The absence of any single futures platform to hold sway over the industry can only be a good thing. It provides a diversity of services and caters to traders by region, product preference, and asset type. Healthy competition between exchanges is good for traders and good for the industry as a whole. Moreover, there is a growing demand for new products that can satisfy the needs of a crypto-savvy generation that has been raised on leverage.

It’s a challenge difficult to be met by the majority of trading platforms, and thus it seems inevitable that futures traders will fragment, taking their business to platforms whose architecture and offerings meet their demands. The diversification of the derivatives market has already begun to manifest.

Traders are also less hesitant to try derivatives exchanges now that the leading players have implemented better safeguards to protect user funds. Binance got the ball rolling with its Safe Asset Fund, followed by Bitget Protection Fund; these two exchanges alone have assets worth billions of dollars set aside for worst-case scenarios.

This Time Is Different

In the 2017 bull market, derivatives traders had the only option: BitMEX. Back then it was the only show in town and it profited handsomely from the fees it creamed off the BTC market. Five years on and there's a choice not just from centralized exchanges but also on-chain. Decentralized derivatives, formerly only a dream, have become manifest. CEX and DEX exchanges alike have also introduced copy trading, making it easier for beginners to trade derivatives by emulating the pros and learning from their mastery of the game.

Scores of EVM chains have emerged, each with their own derivatives platforms offering futures and options contracts that are settled on-chain. Decentralized protocols serve up leveraged trading for DeFi users who benefit from no KYC and the security risks it carries, coupled with full order book transparency. Now you know that the exchange isn’t trading against you.

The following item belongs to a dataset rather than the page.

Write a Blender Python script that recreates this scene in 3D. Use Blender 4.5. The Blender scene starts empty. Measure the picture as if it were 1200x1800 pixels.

For all their promise, however, on-chain perps are unlikely to see mass adoption. Despite improvements in blockchain speed and fee reduction, DEXs remain to be for DeFi super users only.

Where Next?

At the dawn of 2023, the crypto industry finds itself in an unusual position. The infrastructure is largely in place. Blockchains are now scalable. Multi-chain is here. CEX infrastructure is robust and load-resistant. Assuming the first stirrings of market recovery can manifest into a full-blown bull market, the stage is set for exponential growth in trading volumes, driven by derivatives.

All that’s missing is the institutions, who have yet to enter the space en masse, but the maturation of the underlying technology and introduction of enterprise-grade solutions can be a remedy for this. Meanwhile, the introduction of more sophisticated derivatives products, not just representing crypto assets, but also commodities and real-world assets, will bring billions and eventually trillions of dollars of trading on-chain. We’re not quite there yet. But the foundations are in place. Everything else, from institutional adoption to RWAs, will only catch up in a matter of time.